>> BEGIN RECORDED DATA
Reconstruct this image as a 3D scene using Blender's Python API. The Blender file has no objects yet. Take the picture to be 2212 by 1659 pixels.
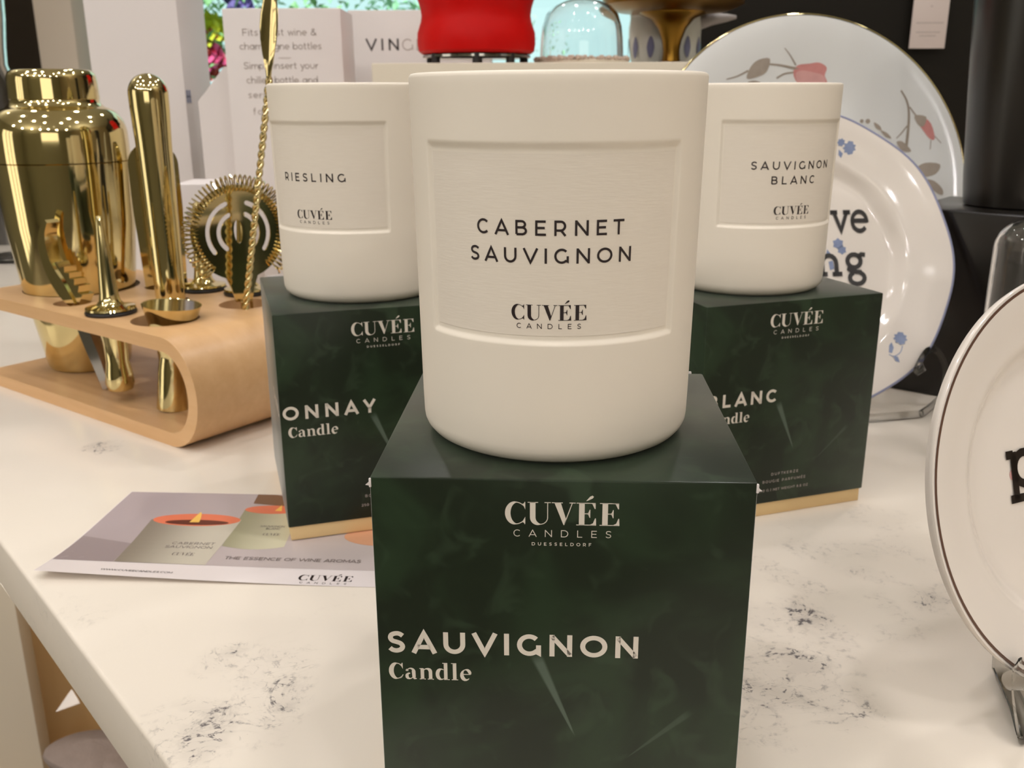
import bpy, bmesh, math, random
from math import sin, cos, pi, radians, sqrt, hypot, atan2, tan
from mathutils import Vector, Matrix
from mathutils.geometry import tessellate_polygon

scene = bpy.context.scene
COL = scene.collection
TABLE_Z = 0.90          # everything is laid out with the table top at 0, then lifted
rnd = random.Random(7)

# ------------------------------------------------------------------ camera
F_PX, PITCH, ROLL = 2040.58, radians(16.8357), radians(0.25641)
CAM = Vector((0.03723, -0.22789, 0.20675))
_f = Vector((0, cos(PITCH), -sin(PITCH))); _r = Vector((1, 0, 0)); _d = -_r.cross(_f)
RIGHT = cos(ROLL)*_r + sin(ROLL)*_d
DOWN = -sin(ROLL)*_r + cos(ROLL)*_d
def ray(px, py): return RIGHT*((px-1106)/F_PX) + DOWN*((py-829.5)/F_PX) + _f
def at(px, py, Y):
    d = ray(px, py); return CAM + d*((Y-CAM.y)/d.y)
def atz(px, py, z):
    d = ray(px, py); return CAM + d*((z-CAM.z)/d.z)

cam = bpy.data.cameras.new('camera'); cam_o = bpy.data.objects.new('camera', cam); COL.objects.link(cam_o)
m = Matrix((RIGHT, -DOWN, -_f)).transposed().to_4x4(); m.translation = CAM
cam_o.matrix_world = m
cam.sensor_width = 36; cam.lens = 36*F_PX/2212; cam.clip_start = 0.01; cam.clip_end = 60
cam.dof.use_dof = True; cam.dof.focus_distance = 0.27; cam.dof.aperture_fstop = 34
scene.camera = cam_o

# ------------------------------------------------------------------ materials
def lin(c):
    c /= 255
    return c/12.92 if c <= .04045 else ((c+.055)/1.055)**2.4
def C(r, g, b): return (lin(r), lin(g), lin(b), 1)
class N:
    def __init__(s, name):
        s.m = bpy.data.materials.new(name); s.m.use_nodes = True
        s.t = s.m.node_tree; s.b = s.t.nodes['Principled BSDF']
    def n(s, typ, **kw):
        x = s.t.nodes.new(typ)
        for k, v in kw.items():
            if k.startswith('i_'):
                k = k[2:]; x.inputs[int(k) if k.isdigit() else k.replace('_', ' ')].default_value = v
            else: setattr(x, k, v)
        return x
    def l(s, a, b): s.t.links.new(a, b)
    def math(s, op, a, b=None, clamp=False):
        x = s.t.nodes.new('ShaderNodeMath'); x.operation = op; x.use_clamp = clamp
        for i, q in enumerate((a, b)):
            if q is None: continue
            if isinstance(q, (int, float)): x.inputs[i].default_value = q
            else: s.l(q, x.inputs[i])
        return x.outputs[0]
    def mix(s, fac, a, b):
        x = s.t.nodes.new('ShaderNodeMix'); x.data_type = 'RGBA'
        for sock, q in ((x.inputs[0], fac), (x.inputs[6], a), (x.inputs[7], b)):
            if isinstance(q, (int, float, tuple)): sock.default_value = q
            else: s.l(q, sock)
        return x.outputs[2]
    def ramp(s, fac, a, b):   # smoothstep(a,b)
        x = s.t.nodes.new('ShaderNodeMapRange'); x.interpolation_type = 'SMOOTHSTEP'
        s.l(fac, x.inputs[0]); x.inputs[1].default_value = a; x.inputs[2].default_value = b
        return x.outputs[0]
    def coord(s, scale=(1, 1, 1), kind='Object'):
        tc = s.n('ShaderNodeTexCoord'); mp = s.n('ShaderNodeMapping'); mp.inputs['Scale'].default_value = scale
        s.l(tc.outputs[kind], mp.inputs[0]); return mp.outputs[0]
    def noise(s, co, scale, detail=3, rough=.5, dist=0):
        x = s.n('ShaderNodeTexNoise'); s.l(co, x.inputs['Vector'])
        x.inputs['Scale'].default_value = scale; x.inputs['Detail'].default_value = detail
        x.inputs['Roughness'].default_value = rough; x.inputs['Distortion'].default_value = dist
        return x.outputs[0]
    def bump(s, h, strength, dist=.001):
        x = s.n('ShaderNodeBump'); x.inputs['Strength'].default_value = strength; x.inputs['Distance'].default_value = dist
        s.l(h, x.inputs['Height']); s.l(x.outputs[0], s.b.inputs['Normal'])
    def set(s, **kw):
        for k, v in kw.items(): s.b.inputs[k.replace('_', ' ')].default_value = v
        return s
def plain(name, rgb, rough=.5, metal=0., var=.06, scale=60, bump=0., spec=.5, bdist=.001, **kw):
    q = N(name); q.set(Roughness=rough, Metallic=metal)
    q.b.inputs['Specular IOR Level'].default_value = spec
    co = q.coord(); no = q.noise(co, scale)
    c = C(*rgb); lo = tuple(x*(1-var) for x in c[:3])+(1,); hi = tuple(min(1, x*(1+var)) for x in c[:3])+(1,)
    q.l(q.mix(no, lo, hi), q.b.inputs['Base Color'])
    if bump: q.bump(q.noise(co, scale*6, 2), bump, bdist)
    for k, v in kw.items(): q.b.inputs[k.replace('_', ' ')].default_value = v
    return q.m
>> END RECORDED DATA
» GIVEN TASK
The lines from the top of the data above through the one holding "rnd = random.Random(7)" are to be repeated exactly, and only those, with no pictures.

» TASK OUTPUT
Reconstruct this image as a 3D scene using Blender's Python API. The Blender file has no objects yet. Take the picture to be 2212 by 1659 pixels.
import bpy, bmesh, math, random
from math import sin, cos, pi, radians, sqrt, hypot, atan2, tan
from mathutils import Vector, Matrix
from mathutils.geometry import tessellate_polygon

scene = bpy.context.scene
COL = scene.collection
TABLE_Z = 0.90          # everything is laid out with the table top at 0, then lifted
rnd = random.Random(7)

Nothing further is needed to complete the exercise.